14:20
まだ2時過ぎなのに、早くも暖かさを失っていく冬の太陽。
たった一本のチェーンで塞がれた作業路へ入ると、そこは車が通れるだけの幅がある。
路肩にはコンクリートで固められた石垣があり、ただの作業道にしては大げさな気がする。
やはり、古道なのだと思った。
鉱山にも関係しているかもしれない。
地形図に神社や対岸への橋が描かれている氷川鉱山までは、地図読みで1.8kmほどである。
この距離なら、道がちゃんとしているならすぐに着けるだろう。
北岸谷底の都道に対し、南岸山上の古道の距離的な優位を感じる。
すっ、すげー…
私は、作業道へ入って100mも行かないうちに、もうこの道がただの作業道ではあり得ないと確信した。

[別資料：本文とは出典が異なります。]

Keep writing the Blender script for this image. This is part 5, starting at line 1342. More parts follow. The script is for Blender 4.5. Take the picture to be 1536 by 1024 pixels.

道はちょうど日原川の河谷の傾斜が急から緩へ切り替わるラインをなぞっており、道よりも上には点々と造林地があった。
故に造林作業道として使われてきたのだろう。
しかし、路肩をのぞき込めば、そこは足の長い石垣である。そして谷底。
まるで林鉄のようだ。
作業道に入ってからも登りは続いているが、その勾配は緩くなった。
木々の切れ間から対岸の都道が見えた。
今日だけで既に一往復した都道には何となく愛着を感じたが、それがとても小さく見えた。
とても高いところまで自分が登ってきているのだと知る。
地図は言う。この道は谷底からぴったり150mの高さの山腹を通っていると。
道幅は狭く、この写真の場所はこれでも広い方だ。
待避所のような場所はここまで一カ所もない!
入り口のチェーンさえ無ければ乗用車でも入って来られるが、殆ど誰も来ていないらしく路面には落ち葉が溜まっている。
落ち葉には瓦礫が多く混じっており、私はそれを知らず踏んでパンクしないように細心の注意を払った。
こういう道はパンクしやすい。
こんな道だが、地下には水道管が埋設されているようだ。
コンクリートで固められた路面には「制水弁」や「空気弁」と書かれた蓋が顔を出していた。
相変わらず斜面の傾斜は厳しく、道は両側が岩場である。
そのまま痩せた杉林に入った。伐採するのももちろんだが、手入れも大変だろうに。
しかし、この林の存在が、日原みちを生きながらえさせて来たのかもしれない。
こうしてチャリに跨ったまま進めたことは、時間的に大変大きな意義があった。